**Exercise prompt**. Will you repeat only the lines beginning at the one that mentions "is for Blender 4.5." and ending at the one that mentions "struct('wall_back', bw, M_BACK)", both of them included, exactly?

**Exercise data**.
····················

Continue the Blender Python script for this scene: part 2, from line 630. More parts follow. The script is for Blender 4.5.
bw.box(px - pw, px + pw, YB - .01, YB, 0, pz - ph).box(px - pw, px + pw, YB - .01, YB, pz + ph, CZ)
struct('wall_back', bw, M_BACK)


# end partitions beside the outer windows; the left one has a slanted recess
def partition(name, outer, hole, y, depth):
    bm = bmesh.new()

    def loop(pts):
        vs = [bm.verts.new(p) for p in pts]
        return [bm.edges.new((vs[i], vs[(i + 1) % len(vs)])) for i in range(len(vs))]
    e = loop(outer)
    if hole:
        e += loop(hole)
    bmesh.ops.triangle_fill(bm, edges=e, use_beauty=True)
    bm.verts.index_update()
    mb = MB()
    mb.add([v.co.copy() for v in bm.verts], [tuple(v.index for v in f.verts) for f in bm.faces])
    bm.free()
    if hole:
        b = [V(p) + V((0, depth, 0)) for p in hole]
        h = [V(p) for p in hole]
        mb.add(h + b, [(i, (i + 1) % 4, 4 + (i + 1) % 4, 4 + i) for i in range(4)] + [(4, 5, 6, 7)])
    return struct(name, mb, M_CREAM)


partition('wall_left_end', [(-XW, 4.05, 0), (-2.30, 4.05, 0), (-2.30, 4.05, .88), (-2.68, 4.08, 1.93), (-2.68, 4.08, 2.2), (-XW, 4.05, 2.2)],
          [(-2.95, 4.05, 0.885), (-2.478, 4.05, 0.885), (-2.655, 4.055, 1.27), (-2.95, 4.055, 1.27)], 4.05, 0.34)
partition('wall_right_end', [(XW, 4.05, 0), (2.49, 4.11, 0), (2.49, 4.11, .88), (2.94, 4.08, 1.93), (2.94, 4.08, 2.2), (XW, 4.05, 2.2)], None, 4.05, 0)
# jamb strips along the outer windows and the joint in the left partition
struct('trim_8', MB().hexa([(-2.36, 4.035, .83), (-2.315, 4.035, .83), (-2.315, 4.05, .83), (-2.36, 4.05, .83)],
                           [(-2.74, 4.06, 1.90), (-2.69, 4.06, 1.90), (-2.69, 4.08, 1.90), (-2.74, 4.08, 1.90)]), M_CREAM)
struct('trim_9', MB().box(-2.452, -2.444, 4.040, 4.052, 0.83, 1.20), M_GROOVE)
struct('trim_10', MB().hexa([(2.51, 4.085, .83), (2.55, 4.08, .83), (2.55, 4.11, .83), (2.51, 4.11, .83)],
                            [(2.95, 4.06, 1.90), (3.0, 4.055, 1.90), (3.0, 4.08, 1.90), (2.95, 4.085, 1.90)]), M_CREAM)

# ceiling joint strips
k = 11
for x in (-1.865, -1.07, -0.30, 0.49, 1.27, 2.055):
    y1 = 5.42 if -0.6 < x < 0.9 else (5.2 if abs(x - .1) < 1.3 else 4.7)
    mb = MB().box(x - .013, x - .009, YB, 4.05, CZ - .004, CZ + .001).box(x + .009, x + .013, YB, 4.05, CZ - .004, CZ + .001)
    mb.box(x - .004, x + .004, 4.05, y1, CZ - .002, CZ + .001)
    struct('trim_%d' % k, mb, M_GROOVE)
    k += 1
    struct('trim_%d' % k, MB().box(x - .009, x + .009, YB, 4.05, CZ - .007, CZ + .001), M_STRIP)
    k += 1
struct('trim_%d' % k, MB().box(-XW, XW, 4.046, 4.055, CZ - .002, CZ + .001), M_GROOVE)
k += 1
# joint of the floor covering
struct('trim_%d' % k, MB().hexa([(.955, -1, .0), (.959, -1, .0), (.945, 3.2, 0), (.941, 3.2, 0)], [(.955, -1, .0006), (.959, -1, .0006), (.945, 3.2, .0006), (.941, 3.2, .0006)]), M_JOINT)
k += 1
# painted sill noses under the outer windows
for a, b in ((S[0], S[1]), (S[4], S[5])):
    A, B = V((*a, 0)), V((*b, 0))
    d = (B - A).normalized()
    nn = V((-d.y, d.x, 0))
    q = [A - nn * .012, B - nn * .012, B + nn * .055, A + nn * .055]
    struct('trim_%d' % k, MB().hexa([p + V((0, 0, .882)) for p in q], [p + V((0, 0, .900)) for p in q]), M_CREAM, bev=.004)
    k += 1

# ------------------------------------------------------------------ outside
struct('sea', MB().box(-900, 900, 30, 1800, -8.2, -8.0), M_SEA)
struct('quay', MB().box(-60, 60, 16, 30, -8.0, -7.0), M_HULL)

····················

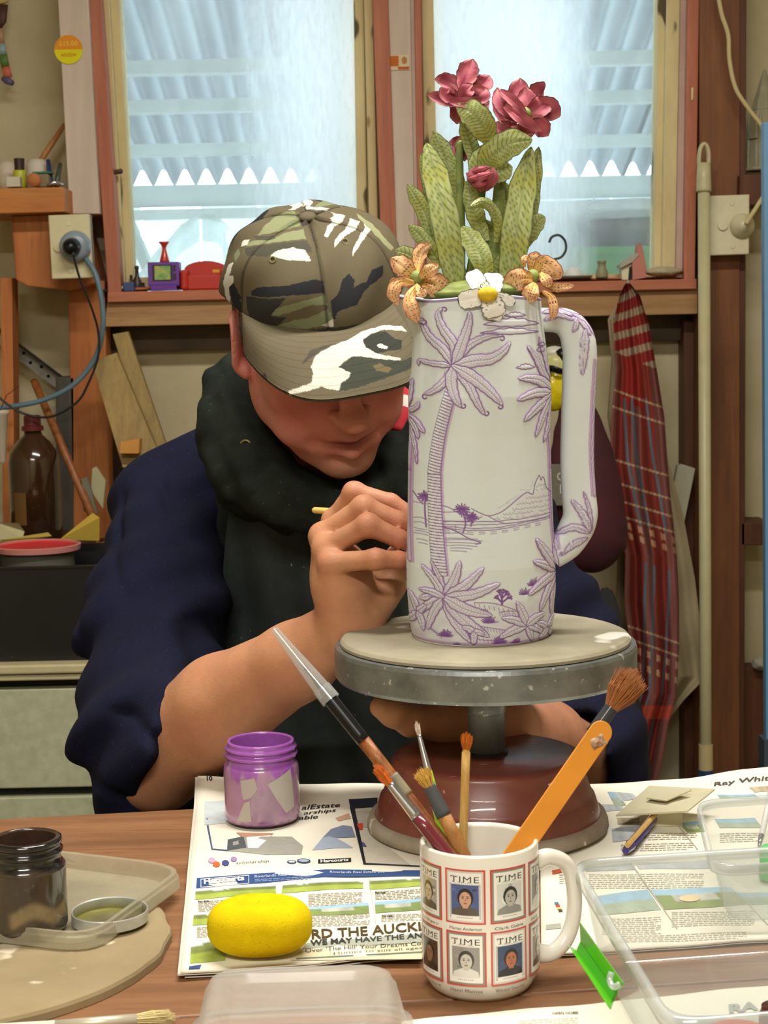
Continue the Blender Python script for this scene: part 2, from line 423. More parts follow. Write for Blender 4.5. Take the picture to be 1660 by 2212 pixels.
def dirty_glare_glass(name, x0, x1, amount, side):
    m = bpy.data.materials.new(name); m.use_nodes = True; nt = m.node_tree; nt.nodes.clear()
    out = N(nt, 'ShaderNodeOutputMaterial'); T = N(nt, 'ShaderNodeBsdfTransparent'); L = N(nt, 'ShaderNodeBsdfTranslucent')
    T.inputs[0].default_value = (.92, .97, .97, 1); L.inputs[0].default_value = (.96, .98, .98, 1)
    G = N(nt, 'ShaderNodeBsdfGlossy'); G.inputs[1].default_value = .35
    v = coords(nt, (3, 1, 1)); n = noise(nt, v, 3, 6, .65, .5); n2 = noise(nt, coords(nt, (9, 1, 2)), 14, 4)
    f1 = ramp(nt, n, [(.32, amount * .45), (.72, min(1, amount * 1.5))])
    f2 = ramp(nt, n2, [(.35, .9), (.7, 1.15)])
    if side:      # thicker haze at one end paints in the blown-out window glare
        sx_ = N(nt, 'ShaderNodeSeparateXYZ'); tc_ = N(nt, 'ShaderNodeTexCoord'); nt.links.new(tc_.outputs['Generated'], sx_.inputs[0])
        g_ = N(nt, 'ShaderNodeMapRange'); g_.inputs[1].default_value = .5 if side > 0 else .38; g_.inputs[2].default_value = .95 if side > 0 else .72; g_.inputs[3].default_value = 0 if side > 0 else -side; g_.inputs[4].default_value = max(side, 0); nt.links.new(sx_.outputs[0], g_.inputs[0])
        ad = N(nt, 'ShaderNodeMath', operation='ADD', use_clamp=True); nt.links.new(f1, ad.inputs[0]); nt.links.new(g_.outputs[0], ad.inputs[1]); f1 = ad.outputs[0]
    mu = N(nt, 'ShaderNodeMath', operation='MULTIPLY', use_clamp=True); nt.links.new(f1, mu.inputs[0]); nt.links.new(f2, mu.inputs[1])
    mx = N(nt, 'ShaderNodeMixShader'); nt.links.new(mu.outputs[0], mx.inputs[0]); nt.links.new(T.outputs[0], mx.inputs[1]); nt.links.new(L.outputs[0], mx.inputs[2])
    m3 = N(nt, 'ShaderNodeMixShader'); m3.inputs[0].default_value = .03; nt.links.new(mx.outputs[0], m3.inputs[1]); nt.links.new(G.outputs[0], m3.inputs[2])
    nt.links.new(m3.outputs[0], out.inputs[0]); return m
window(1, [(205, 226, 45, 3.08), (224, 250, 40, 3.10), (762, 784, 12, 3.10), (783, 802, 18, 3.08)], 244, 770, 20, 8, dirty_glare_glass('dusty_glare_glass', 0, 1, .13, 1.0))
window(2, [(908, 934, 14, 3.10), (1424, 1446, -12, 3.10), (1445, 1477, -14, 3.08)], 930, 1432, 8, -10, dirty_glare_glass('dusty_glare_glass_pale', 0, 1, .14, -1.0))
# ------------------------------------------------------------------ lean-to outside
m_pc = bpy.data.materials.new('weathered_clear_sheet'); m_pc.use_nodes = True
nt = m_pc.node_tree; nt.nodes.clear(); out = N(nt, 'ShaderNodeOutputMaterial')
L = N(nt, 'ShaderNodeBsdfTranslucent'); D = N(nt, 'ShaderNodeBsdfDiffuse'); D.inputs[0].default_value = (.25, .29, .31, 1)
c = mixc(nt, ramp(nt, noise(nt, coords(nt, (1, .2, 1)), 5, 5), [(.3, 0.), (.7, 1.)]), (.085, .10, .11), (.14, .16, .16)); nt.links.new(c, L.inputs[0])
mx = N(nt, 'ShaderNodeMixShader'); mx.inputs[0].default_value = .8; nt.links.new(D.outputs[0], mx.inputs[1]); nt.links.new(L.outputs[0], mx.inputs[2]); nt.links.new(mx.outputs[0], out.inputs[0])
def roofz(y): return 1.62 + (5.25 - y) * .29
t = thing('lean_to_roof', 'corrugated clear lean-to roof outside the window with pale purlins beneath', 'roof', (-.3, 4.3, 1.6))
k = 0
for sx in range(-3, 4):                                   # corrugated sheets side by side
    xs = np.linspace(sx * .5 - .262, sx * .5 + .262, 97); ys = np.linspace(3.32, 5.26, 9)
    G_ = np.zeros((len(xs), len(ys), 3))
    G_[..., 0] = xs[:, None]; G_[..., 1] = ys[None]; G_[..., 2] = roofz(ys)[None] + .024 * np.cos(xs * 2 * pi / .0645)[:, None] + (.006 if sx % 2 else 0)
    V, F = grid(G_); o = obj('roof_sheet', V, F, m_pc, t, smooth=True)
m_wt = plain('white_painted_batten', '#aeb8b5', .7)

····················

**Complete response**.
Continue the Blender Python script for this scene: part 2, from line 630. More parts follow. The script is for Blender 4.5.
bw.box(px - pw, px + pw, YB - .01, YB, 0, pz - ph).box(px - pw, px + pw, YB - .01, YB, pz + ph, CZ)
struct('wall_back', bw, M_BACK)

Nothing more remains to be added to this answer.